Le phénomène peut s’expliquer par le fait que les gens modifieraient inconsciemment leur apparence pour se conformer aux normes culturelles--c’est-à-dire à l’image que les gens se font d’eux, selon Yonat Zwebner, actuellement en post-doc à l’Université de Wharton et auteur principal de l’article.
"L’impact de certains stéréotypes comme l'ethnicité et le genre est connu--nous devenons ce que les gens attendent de nous", a déclaré Zwebner. "Des recherches antérieures ont montré qu'il y a des stéréotypes culturels attachés aux prénoms, y compris sur notre apparence physique. Par exemple, imaginons une personne qui s’appelle Claire, nous avons tendance à l’imaginer avec tel attribut…. En effet, nous croyons que ces stéréotypes peuvent, au fil du temps, affecter l'apparence, le visage des gens. "Cela s’appuie sur les résultats d'une expérience montrant que les zones du visage qui peut être contrôlée par l'individu, comme la coiffure, ont été suffisantes pour produire l'effet.
"Tous ces résultats suggèrent que l'apparence physique est à l’image du prénom d’une personne et des attentes sociales qu’induit ce prénom. Nous n’avons pas la même représentation d’une personne qui se prénomme « Eléonore » que d’une autre jeune femme qui s’appelle « Doria ». Nous suggérons qu’une étiquette sociale peut influencer l'apparence du visage », a déclaré la co-auteur Ruth Mayo, chercheur à la Hebrew University of Jerusalem. «Nous sommes soumis à une structuration sociale dès la naissance, non seulement par le genre, l’ethnie et le statut socio-économique, mais aussi par le simple choix qu’on fait nos parents en nous donnant tel ou tel prénom. »
L’utilité et l’exploitation de cette recherche
Certaines entreprises ont déjà pu déceler le potentiel de cette étude. «J'ai reçu des commentaires de la part d’entrepreneurs high-tech, qui y voient des opportunités de segmentation en ligne» déclare Anne-Laure Sellier, professeur de marketing à HEC Paris. « Par ailleurs, le mécanisme que nous identifions ici ne s'arrête pas seulement aux prénoms, mais peut inclure tout ce que nous utilisons pour signaler que nous appartenons à un groupe spécifique. »

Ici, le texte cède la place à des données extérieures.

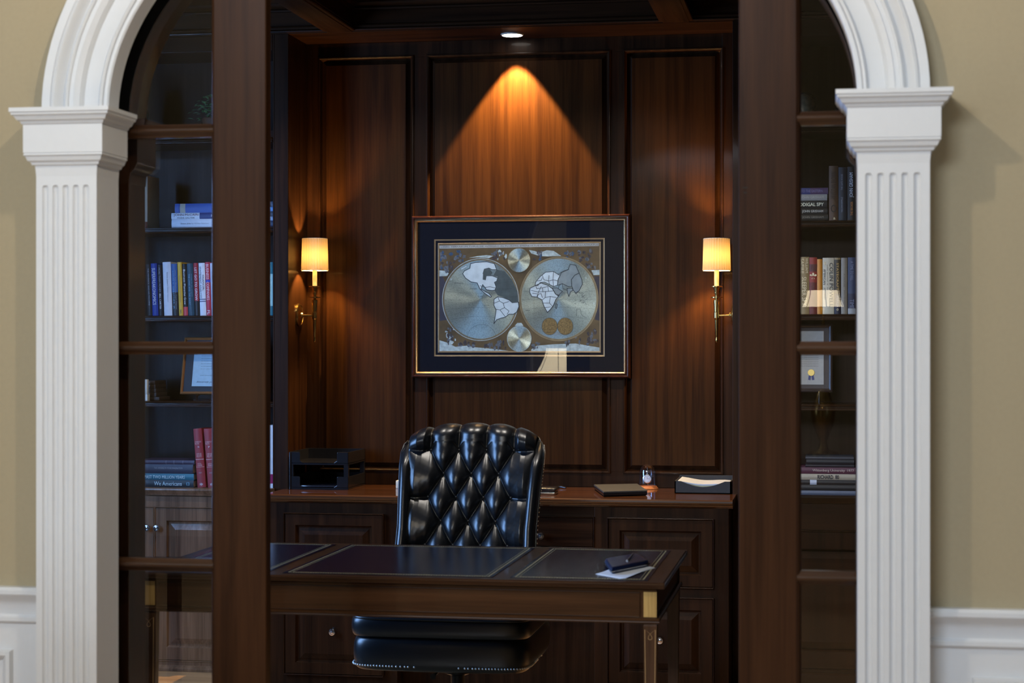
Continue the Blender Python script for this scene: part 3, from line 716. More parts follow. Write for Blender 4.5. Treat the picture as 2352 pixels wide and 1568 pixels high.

« C'est spéculatif pour l'instant, mais de manière similaire nous pourrions éventuellement reconnaître un utilisateur fidèle d'Apple, ou pouvoir identifier le parfum spécifique d’une personne ayant choisi de porter ce parfum pendant des années. En résumé, ce que nous avons identifié est une célébration du fait que nous sommes des êtres profondément sociaux, qui aspirons à répondre aux attentes de notre société. Quelles que soient ces attentes, même si cela signifie simplement de ressembler à une Sophie ou à un Jean. Si nous nous conformons à l’image de nos prénoms, nous pourrions éventuellement nous conformer à d’autres critères qui rendent plus visibles notre appartenance à un groupe. Nous aspirons continuellement à être reconnaissable par les membres de notre tribu.»
Journal of Personality and Social Psychology
We Look Like Our Names: The Manifestation of Name Stereotypes in Facial Appearance - Publication en ligne, 27 février, 2017
Les auteurs de cette recherche, en partie financée par la Foundation HEC à Paris, sont Anne-Laure Sellier from HEC Paris; Nir Rosenfeld of the Hebrew University of Jerusalem; and Jacob Goldenberg from the Interdisciplinary Center (IDC) Herzliya and Columbia University in New York.